YOUR TASK:
Show every line where "objects" occurs.

● ● ● ●

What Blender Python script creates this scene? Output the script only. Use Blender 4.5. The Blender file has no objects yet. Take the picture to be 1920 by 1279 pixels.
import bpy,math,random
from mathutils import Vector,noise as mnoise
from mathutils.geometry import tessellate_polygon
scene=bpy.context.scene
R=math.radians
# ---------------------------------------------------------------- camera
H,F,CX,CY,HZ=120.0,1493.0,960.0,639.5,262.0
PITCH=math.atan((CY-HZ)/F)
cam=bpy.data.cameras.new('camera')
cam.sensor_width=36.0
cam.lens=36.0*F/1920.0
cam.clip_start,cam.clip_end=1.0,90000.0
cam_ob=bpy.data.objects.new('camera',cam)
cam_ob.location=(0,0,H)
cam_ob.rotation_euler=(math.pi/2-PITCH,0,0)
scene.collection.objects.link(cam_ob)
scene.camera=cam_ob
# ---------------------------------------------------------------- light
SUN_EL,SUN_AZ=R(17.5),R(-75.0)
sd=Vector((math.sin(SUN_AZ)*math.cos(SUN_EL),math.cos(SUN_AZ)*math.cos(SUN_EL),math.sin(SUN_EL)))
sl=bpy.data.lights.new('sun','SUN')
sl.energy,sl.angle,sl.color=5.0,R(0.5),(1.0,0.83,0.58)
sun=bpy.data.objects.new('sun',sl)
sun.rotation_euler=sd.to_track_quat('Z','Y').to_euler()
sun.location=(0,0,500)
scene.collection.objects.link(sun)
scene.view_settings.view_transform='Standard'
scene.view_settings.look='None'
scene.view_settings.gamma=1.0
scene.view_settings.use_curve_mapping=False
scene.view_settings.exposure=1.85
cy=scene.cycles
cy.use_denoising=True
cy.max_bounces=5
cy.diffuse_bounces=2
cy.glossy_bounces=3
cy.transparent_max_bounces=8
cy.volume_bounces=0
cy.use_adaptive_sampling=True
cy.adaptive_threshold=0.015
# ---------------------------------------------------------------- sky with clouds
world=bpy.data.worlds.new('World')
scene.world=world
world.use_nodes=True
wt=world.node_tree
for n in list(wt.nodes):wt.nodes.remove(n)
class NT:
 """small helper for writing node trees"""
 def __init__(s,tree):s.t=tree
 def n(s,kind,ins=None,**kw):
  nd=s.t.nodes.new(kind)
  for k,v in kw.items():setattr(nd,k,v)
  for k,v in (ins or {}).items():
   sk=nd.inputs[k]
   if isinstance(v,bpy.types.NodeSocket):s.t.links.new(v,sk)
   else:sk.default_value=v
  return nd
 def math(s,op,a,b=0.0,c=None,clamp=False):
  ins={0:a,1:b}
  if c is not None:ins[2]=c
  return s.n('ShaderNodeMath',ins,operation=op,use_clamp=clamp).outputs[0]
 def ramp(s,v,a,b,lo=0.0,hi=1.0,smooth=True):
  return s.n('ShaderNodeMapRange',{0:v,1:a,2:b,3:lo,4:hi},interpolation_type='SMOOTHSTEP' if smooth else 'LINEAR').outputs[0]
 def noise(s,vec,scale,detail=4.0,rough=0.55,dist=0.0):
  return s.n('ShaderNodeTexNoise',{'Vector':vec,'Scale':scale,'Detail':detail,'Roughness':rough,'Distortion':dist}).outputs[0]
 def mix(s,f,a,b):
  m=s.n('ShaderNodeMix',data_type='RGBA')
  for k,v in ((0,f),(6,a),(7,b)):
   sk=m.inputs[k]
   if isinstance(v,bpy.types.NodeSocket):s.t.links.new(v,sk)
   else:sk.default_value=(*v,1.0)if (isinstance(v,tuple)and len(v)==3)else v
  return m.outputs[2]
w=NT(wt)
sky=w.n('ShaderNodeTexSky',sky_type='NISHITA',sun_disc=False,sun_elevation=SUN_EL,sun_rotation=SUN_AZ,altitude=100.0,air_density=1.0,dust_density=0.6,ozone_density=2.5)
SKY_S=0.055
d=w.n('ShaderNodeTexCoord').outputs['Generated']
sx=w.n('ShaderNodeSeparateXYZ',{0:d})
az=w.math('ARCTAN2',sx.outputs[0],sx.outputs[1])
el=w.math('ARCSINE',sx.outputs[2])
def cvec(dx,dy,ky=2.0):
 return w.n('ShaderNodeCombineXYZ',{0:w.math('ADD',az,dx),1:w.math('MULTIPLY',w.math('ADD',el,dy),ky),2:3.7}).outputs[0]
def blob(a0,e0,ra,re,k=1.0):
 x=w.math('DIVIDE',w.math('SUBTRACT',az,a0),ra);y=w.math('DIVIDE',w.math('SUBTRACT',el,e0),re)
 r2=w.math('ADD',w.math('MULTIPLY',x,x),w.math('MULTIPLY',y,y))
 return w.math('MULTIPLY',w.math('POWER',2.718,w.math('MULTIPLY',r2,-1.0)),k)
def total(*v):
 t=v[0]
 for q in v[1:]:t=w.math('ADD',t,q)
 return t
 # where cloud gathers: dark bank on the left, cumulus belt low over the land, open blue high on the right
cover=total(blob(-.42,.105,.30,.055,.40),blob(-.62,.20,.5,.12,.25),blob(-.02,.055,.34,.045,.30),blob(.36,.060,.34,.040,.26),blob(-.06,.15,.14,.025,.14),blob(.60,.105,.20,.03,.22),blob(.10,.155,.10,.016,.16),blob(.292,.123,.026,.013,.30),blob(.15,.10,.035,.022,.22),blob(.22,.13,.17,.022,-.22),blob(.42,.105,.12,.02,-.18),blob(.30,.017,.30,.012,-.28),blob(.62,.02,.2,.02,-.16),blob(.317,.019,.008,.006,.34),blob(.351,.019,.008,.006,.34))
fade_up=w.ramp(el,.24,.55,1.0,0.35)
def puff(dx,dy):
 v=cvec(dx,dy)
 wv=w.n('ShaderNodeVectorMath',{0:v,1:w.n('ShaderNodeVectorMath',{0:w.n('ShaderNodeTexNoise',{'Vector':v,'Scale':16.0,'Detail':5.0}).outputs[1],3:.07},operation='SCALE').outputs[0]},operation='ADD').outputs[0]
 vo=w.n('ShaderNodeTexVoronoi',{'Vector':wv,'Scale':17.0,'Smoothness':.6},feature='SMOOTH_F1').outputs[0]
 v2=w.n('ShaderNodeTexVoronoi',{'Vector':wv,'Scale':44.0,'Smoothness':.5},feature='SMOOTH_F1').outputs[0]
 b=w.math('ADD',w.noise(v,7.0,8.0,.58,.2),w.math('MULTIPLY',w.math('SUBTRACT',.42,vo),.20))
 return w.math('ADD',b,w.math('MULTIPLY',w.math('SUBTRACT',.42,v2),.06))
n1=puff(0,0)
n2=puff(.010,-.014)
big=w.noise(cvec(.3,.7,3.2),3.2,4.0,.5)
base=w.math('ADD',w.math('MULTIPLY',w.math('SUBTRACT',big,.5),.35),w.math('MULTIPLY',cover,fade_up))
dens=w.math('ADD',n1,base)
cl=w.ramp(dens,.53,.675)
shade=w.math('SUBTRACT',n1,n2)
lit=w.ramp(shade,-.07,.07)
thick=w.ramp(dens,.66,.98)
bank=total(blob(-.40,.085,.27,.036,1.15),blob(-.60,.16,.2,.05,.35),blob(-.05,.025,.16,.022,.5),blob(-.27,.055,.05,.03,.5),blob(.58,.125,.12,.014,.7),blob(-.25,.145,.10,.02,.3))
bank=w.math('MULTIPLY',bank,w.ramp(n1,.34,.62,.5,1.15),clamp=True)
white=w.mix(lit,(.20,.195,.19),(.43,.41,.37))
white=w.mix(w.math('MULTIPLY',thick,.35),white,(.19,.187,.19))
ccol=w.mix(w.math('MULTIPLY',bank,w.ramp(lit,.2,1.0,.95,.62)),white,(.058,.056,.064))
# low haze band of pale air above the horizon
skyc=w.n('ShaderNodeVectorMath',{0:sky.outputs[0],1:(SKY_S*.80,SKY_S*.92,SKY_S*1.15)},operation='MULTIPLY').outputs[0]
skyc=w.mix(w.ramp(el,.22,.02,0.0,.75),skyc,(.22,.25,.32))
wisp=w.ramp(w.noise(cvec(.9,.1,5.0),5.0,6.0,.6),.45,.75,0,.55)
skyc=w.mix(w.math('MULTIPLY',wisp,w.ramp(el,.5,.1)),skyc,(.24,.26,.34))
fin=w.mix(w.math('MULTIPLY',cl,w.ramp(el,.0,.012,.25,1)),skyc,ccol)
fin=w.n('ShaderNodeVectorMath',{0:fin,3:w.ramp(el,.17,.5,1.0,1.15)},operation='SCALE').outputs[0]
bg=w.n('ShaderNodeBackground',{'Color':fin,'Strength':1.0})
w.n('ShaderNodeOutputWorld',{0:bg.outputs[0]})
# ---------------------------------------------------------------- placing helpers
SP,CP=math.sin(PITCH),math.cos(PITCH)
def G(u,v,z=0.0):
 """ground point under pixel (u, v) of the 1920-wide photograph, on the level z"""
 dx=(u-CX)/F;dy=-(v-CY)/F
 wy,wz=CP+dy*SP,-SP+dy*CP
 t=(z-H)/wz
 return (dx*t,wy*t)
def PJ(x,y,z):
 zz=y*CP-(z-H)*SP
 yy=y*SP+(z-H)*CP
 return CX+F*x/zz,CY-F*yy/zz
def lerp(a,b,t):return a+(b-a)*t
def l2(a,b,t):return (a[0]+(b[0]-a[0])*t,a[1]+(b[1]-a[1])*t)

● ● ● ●

SOLUTION TO THIS TASK:
What Blender Python script creates this scene? Output the script only. Use Blender 4.5. The Blender file has no objects yet. Take the picture to be 1920 by 1279 pixels.
cam_ob=bpy.data.objects.new('camera',cam)
scene.collection.objects.link(cam_ob)
sun=bpy.data.objects.new('sun',sl)
scene.collection.objects.link(sun)